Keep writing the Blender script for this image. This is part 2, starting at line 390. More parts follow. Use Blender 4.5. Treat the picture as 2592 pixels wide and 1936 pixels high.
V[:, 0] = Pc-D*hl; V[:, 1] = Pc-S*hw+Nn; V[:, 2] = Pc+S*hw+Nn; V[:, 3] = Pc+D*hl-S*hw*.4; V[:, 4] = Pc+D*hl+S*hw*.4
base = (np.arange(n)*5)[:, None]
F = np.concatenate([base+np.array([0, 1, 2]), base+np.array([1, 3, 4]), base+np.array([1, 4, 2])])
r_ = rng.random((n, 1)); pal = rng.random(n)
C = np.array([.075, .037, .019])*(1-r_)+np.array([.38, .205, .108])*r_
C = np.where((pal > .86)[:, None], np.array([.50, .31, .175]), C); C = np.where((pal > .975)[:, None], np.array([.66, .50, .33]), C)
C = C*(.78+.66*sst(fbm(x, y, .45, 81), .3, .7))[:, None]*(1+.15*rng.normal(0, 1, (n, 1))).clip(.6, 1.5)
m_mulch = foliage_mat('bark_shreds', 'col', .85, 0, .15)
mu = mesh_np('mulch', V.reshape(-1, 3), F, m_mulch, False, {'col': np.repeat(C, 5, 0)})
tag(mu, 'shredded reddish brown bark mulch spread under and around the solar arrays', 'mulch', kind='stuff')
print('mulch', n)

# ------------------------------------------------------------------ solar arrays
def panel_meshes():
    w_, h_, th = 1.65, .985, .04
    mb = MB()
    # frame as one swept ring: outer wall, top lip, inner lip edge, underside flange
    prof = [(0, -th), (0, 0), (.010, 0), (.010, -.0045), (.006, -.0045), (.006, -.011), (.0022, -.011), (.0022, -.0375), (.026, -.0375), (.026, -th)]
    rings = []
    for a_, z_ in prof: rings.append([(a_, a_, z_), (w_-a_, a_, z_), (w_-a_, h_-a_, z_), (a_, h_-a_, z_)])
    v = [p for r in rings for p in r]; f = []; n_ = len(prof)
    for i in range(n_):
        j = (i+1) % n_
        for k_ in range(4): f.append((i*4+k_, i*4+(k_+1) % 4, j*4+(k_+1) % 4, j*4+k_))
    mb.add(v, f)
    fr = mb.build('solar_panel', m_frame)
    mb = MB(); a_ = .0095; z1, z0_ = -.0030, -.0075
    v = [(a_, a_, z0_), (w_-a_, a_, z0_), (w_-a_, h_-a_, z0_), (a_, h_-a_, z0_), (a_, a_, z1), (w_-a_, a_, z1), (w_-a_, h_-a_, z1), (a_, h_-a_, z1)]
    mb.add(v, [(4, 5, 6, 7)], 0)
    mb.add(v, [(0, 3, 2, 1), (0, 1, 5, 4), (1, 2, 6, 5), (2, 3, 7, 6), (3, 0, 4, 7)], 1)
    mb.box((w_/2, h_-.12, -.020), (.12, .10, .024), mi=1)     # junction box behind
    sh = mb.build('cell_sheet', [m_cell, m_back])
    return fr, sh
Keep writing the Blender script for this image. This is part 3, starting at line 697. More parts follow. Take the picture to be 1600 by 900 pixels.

Exercise:
Extract every record and return it verbatim.

Solution:
Keep writing the Blender script for this image. This is part 2, starting at line 390. More parts follow. Use Blender 4.5. Treat the picture as 2592 pixels wide and 1936 pixels high.
V[:, 0] = Pc-D*hl; V[:, 1] = Pc-S*hw+Nn; V[:, 2] = Pc+S*hw+Nn; V[:, 3] = Pc+D*hl-S*hw*.4; V[:, 4] = Pc+D*hl+S*hw*.4
base = (np.arange(n)*5)[:, None]
F = np.concatenate([base+np.array([0, 1, 2]), base+np.array([1, 3, 4]), base+np.array([1, 4, 2])])
r_ = rng.random((n, 1)); pal = rng.random(n)
C = np.array([.075, .037, .019])*(1-r_)+np.array([.38, .205, .108])*r_
C = np.where((pal > .86)[:, None], np.array([.50, .31, .175]), C); C = np.where((pal > .975)[:, None], np.array([.66, .50, .33]), C)
C = C*(.78+.66*sst(fbm(x, y, .45, 81), .3, .7))[:, None]*(1+.15*rng.normal(0, 1, (n, 1))).clip(.6, 1.5)
m_mulch = foliage_mat('bark_shreds', 'col', .85, 0, .15)
mu = mesh_np('mulch', V.reshape(-1, 3), F, m_mulch, False, {'col': np.repeat(C, 5, 0)})
tag(mu, 'shredded reddish brown bark mulch spread under and around the solar arrays', 'mulch', kind='stuff')
print('mulch', n)

# ------------------------------------------------------------------ solar arrays
def panel_meshes():
    w_, h_, th = 1.65, .985, .04
    mb = MB()
    # frame as one swept ring: outer wall, top lip, inner lip edge, underside flange
    prof = [(0, -th), (0, 0), (.010, 0), (.010, -.0045), (.006, -.0045), (.006, -.011), (.0022, -.011), (.0022, -.0375), (.026, -.0375), (.026, -th)]
    rings = []
    for a_, z_ in prof: rings.append([(a_, a_, z_), (w_-a_, a_, z_), (w_-a_, h_-a_, z_), (a_, h_-a_, z_)])
    v = [p for r in rings for p in r]; f = []; n_ = len(prof)
    for i in range(n_):
        j = (i+1) % n_
        for k_ in range(4): f.append((i*4+k_, i*4+(k_+1) % 4, j*4+(k_+1) % 4, j*4+k_))
    mb.add(v, f)
    fr = mb.build('solar_panel', m_frame)
    mb = MB(); a_ = .0095; z1, z0_ = -.0030, -.0075
    v = [(a_, a_, z0_), (w_-a_, a_, z0_), (w_-a_, h_-a_, z0_), (a_, h_-a_, z0_), (a_, a_, z1), (w_-a_, a_, z1), (w_-a_, h_-a_, z1), (a_, h_-a_, z1)]
    mb.add(v, [(4, 5, 6, 7)], 0)
    mb.add(v, [(0, 3, 2, 1), (0, 1, 5, 4), (1, 2, 6, 5), (2, 3, 7, 6), (3, 0, 4, 7)], 1)
    mb.box((w_/2, h_-.12, -.020), (.12, .10, .024), mi=1)     # junction box behind
    sh = mb.build('cell_sheet', [m_cell, m_back])
    return fr, sh
Keep writing the Blender script for this image. This is part 3, starting at line 697. More parts follow. Take the picture to be 1600 by 900 pixels.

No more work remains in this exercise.